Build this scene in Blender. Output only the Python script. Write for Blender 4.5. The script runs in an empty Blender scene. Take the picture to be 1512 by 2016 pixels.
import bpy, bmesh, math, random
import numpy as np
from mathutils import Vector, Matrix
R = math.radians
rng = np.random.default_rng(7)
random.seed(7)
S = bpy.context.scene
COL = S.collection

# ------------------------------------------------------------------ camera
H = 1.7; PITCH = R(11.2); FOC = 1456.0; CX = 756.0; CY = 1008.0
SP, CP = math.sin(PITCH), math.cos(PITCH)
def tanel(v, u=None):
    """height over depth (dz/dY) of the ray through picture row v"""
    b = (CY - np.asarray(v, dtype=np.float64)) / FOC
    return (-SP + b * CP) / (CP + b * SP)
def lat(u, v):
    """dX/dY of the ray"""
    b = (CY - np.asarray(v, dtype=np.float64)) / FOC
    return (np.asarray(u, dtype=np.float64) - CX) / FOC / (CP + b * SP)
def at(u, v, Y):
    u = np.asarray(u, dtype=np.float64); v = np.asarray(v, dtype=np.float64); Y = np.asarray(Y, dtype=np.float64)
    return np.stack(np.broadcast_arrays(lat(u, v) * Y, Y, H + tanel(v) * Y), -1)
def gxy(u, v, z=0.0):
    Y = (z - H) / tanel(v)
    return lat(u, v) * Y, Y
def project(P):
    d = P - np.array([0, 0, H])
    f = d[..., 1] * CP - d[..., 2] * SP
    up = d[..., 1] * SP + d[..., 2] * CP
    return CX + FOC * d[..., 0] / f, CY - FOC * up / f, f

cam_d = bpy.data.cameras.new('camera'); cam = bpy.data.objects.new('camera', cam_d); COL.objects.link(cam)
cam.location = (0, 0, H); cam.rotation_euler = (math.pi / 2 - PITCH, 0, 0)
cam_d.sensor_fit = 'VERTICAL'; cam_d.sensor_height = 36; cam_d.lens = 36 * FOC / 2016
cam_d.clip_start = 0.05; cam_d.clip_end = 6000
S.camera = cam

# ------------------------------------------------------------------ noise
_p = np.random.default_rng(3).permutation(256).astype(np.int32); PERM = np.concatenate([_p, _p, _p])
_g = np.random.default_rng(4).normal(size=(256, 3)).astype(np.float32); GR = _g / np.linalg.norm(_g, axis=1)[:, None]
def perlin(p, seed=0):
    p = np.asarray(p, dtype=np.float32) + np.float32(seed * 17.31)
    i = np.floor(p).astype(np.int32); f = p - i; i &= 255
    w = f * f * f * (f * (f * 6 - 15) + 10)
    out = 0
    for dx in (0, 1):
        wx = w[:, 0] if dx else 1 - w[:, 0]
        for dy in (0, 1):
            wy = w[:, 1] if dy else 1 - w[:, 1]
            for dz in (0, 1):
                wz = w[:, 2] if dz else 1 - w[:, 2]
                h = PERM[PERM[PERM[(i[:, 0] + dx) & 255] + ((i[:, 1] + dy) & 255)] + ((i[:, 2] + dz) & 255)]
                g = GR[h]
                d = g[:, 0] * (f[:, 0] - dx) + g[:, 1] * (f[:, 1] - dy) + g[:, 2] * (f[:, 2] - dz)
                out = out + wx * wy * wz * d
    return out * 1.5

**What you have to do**
Copy the material above back out, exactly as written.

**Expected answer**
Build this scene in Blender. Output only the Python script. Write for Blender 4.5. The script runs in an empty Blender scene. Take the picture to be 1512 by 2016 pixels.
import bpy, bmesh, math, random
import numpy as np
from mathutils import Vector, Matrix
R = math.radians
rng = np.random.default_rng(7)
random.seed(7)
S = bpy.context.scene
COL = S.collection

# ------------------------------------------------------------------ camera
H = 1.7; PITCH = R(11.2); FOC = 1456.0; CX = 756.0; CY = 1008.0
SP, CP = math.sin(PITCH), math.cos(PITCH)
def tanel(v, u=None):
    """height over depth (dz/dY) of the ray through picture row v"""
    b = (CY - np.asarray(v, dtype=np.float64)) / FOC
    return (-SP + b * CP) / (CP + b * SP)
def lat(u, v):
    """dX/dY of the ray"""
    b = (CY - np.asarray(v, dtype=np.float64)) / FOC
    return (np.asarray(u, dtype=np.float64) - CX) / FOC / (CP + b * SP)
def at(u, v, Y):
    u = np.asarray(u, dtype=np.float64); v = np.asarray(v, dtype=np.float64); Y = np.asarray(Y, dtype=np.float64)
    return np.stack(np.broadcast_arrays(lat(u, v) * Y, Y, H + tanel(v) * Y), -1)
def gxy(u, v, z=0.0):
    Y = (z - H) / tanel(v)
    return lat(u, v) * Y, Y
def project(P):
    d = P - np.array([0, 0, H])
    f = d[..., 1] * CP - d[..., 2] * SP
    up = d[..., 1] * SP + d[..., 2] * CP
    return CX + FOC * d[..., 0] / f, CY - FOC * up / f, f

cam_d = bpy.data.cameras.new('camera'); cam = bpy.data.objects.new('camera', cam_d); COL.objects.link(cam)
cam.location = (0, 0, H); cam.rotation_euler = (math.pi / 2 - PITCH, 0, 0)
cam_d.sensor_fit = 'VERTICAL'; cam_d.sensor_height = 36; cam_d.lens = 36 * FOC / 2016
cam_d.clip_start = 0.05; cam_d.clip_end = 6000
S.camera = cam

# ------------------------------------------------------------------ noise
_p = np.random.default_rng(3).permutation(256).astype(np.int32); PERM = np.concatenate([_p, _p, _p])
_g = np.random.default_rng(4).normal(size=(256, 3)).astype(np.float32); GR = _g / np.linalg.norm(_g, axis=1)[:, None]
def perlin(p, seed=0):
    p = np.asarray(p, dtype=np.float32) + np.float32(seed * 17.31)
    i = np.floor(p).astype(np.int32); f = p - i; i &= 255
    w = f * f * f * (f * (f * 6 - 15) + 10)
    out = 0
    for dx in (0, 1):
        wx = w[:, 0] if dx else 1 - w[:, 0]
        for dy in (0, 1):
            wy = w[:, 1] if dy else 1 - w[:, 1]
            for dz in (0, 1):
                wz = w[:, 2] if dz else 1 - w[:, 2]
                h = PERM[PERM[PERM[(i[:, 0] + dx) & 255] + ((i[:, 1] + dy) & 255)] + ((i[:, 2] + dz) & 255)]
                g = GR[h]
                d = g[:, 0] * (f[:, 0] - dx) + g[:, 1] * (f[:, 1] - dy) + g[:, 2] * (f[:, 2] - dz)
                out = out + wx * wy * wz * d
    return out * 1.5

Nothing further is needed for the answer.